13Jan2:24 pmEST

An Undisputed Consensus Emerges

Without question, among bond market experts and general market pundits, there is a clear and unequivocal consensus brewing that if rates on the 10-Year Note touch near 5% again, as they did back around Halloween 2023, then it will mark a definitive top in rates just like it did back then. 

Naturally, I take the other side of that view, as I have been consistently hawkish on higher rates in the bond market for several years now. I continue to view both the trend and pain trade for rates on the long end of the curve as being much higher from here. 

You will also note that back in late-October 2023 when the 10-Year almost touched 5% we had the S&P 500 down around 4,100. As of now, the S&P is toying with 5,800. 

Here, again, on the matter of the S&P relative to the 10-Year rate there is another consensus brewing that the market is pricing in much stronger economic growth than anticipated in both stocks and bonds. 

However, that fails to take into account the view we have been noting with Members, that the bond market has effectively "gone rogue" against The Fed, Treasury, and Congress, since last September's jumbo rate cut.
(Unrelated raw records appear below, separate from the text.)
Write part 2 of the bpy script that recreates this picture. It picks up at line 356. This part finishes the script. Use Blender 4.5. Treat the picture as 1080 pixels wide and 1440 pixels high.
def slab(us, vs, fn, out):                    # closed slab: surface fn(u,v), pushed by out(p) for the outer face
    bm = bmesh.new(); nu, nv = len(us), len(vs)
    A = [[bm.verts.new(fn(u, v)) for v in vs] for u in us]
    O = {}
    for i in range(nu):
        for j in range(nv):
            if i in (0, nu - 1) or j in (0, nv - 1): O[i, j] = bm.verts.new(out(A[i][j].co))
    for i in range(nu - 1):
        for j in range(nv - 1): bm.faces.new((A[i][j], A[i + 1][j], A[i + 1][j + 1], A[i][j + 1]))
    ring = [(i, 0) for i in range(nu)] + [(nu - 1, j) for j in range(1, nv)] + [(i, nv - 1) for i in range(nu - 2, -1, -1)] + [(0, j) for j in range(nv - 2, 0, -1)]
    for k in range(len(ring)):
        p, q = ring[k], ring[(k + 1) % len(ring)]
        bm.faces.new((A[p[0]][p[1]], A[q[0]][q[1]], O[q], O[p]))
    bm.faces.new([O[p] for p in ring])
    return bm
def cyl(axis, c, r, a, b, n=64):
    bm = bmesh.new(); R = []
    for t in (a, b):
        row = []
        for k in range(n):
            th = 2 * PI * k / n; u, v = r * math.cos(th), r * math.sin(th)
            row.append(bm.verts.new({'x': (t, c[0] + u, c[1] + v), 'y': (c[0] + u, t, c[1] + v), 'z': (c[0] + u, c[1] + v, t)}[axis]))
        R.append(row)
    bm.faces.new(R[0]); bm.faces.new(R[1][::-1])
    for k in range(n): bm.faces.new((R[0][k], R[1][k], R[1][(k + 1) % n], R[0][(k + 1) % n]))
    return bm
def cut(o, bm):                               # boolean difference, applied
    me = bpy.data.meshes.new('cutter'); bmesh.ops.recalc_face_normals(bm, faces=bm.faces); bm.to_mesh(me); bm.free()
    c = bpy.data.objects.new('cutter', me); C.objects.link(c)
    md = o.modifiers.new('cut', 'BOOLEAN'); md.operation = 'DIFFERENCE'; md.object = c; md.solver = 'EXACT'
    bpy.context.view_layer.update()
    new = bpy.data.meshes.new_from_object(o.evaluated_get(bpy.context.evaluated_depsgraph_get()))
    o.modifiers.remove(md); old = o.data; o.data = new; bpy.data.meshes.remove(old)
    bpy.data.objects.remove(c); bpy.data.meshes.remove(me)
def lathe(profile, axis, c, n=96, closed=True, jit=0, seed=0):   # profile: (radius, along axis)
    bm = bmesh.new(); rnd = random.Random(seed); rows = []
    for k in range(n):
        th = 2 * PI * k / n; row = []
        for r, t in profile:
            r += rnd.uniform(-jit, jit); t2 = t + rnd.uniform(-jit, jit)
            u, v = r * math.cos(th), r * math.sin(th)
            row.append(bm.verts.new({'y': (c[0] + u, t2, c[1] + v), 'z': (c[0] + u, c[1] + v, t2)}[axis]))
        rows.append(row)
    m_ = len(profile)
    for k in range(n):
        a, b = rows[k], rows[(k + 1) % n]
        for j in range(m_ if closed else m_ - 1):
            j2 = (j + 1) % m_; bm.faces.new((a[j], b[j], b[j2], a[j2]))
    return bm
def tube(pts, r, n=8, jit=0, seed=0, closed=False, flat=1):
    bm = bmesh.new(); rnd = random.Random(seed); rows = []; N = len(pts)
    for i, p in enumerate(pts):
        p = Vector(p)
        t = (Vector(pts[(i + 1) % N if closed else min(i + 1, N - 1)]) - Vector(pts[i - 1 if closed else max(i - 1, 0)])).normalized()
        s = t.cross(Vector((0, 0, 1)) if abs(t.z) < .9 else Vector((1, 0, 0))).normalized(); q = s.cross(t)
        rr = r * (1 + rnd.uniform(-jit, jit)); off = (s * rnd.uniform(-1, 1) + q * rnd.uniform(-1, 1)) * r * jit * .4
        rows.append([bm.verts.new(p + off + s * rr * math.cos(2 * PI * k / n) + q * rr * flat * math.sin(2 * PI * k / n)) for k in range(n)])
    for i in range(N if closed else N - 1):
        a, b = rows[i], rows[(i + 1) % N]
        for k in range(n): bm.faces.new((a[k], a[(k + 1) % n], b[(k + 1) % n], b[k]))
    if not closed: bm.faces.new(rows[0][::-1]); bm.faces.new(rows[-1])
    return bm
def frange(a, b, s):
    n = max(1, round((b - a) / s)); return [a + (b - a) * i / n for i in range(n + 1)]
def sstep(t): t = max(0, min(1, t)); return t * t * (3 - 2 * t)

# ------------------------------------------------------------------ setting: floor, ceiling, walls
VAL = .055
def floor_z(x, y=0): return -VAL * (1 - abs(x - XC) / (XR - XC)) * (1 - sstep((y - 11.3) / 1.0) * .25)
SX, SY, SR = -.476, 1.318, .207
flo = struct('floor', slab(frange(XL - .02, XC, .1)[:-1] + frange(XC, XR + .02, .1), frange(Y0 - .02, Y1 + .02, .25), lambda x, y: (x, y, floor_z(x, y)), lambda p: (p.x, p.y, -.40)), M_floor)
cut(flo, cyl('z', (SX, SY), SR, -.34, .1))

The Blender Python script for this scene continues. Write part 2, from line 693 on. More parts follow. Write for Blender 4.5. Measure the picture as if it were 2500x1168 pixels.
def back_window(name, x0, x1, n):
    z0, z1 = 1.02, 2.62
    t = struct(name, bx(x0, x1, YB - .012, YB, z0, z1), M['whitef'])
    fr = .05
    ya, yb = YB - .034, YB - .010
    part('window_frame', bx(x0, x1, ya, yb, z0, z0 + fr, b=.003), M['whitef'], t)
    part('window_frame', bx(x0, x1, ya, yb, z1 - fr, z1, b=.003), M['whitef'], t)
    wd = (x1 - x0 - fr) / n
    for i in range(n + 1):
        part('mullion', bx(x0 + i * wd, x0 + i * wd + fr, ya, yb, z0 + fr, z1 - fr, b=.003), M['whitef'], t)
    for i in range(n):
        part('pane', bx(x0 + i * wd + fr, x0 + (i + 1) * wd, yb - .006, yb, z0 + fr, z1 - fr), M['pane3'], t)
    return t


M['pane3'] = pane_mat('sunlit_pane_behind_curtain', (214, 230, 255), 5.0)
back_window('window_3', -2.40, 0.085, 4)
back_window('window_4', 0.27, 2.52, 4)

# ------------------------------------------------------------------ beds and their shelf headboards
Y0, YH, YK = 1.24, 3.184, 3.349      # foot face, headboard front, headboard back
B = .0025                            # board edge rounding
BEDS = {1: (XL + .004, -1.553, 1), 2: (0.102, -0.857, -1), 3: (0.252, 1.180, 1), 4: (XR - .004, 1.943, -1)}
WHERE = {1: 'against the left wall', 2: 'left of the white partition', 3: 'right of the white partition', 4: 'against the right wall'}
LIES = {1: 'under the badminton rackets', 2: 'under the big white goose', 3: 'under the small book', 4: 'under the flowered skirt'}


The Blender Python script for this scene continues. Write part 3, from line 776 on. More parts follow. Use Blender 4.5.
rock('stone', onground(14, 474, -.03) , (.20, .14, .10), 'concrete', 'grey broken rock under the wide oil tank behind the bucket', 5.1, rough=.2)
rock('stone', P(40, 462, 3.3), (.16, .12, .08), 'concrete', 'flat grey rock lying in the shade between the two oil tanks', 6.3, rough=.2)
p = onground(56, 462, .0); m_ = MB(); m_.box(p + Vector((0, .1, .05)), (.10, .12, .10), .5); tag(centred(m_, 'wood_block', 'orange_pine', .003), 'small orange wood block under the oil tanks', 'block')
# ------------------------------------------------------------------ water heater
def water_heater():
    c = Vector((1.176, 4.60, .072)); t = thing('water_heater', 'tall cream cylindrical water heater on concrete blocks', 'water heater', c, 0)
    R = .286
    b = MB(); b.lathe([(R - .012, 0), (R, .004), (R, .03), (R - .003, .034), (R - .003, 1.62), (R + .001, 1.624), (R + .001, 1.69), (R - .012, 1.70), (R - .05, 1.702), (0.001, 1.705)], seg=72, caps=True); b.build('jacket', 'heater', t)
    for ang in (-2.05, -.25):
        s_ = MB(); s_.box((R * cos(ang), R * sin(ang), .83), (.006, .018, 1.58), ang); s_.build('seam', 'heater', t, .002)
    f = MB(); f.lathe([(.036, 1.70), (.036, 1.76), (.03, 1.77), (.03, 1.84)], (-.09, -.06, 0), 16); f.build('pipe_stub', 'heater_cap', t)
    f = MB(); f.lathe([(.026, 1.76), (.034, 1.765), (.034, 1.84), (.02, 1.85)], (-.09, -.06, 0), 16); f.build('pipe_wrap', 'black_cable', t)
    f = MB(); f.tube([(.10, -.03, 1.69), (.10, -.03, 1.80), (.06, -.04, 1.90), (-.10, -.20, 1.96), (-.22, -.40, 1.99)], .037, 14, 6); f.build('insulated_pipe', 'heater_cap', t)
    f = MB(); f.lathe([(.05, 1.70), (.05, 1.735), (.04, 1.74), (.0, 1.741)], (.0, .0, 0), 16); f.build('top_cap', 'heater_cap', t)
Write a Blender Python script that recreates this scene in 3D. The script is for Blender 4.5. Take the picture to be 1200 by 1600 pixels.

In other words, the bond market has decided enough is enough. 

Also note the bond market is the only entity who can effectively make this call, to force the powers that be to reign in spending and dovishness, since they will assuredly not do so on their own, as history and human nature teach us. 

On the TNX (Index for Rates on the 10-Year Note) monthly chart, below, the technical rationale for my view is that rates are uncoiling from a multi-year bull flag higher.

It is unlikely they will simply stop at the October 2023 highs just because folks think it is convenient to do so.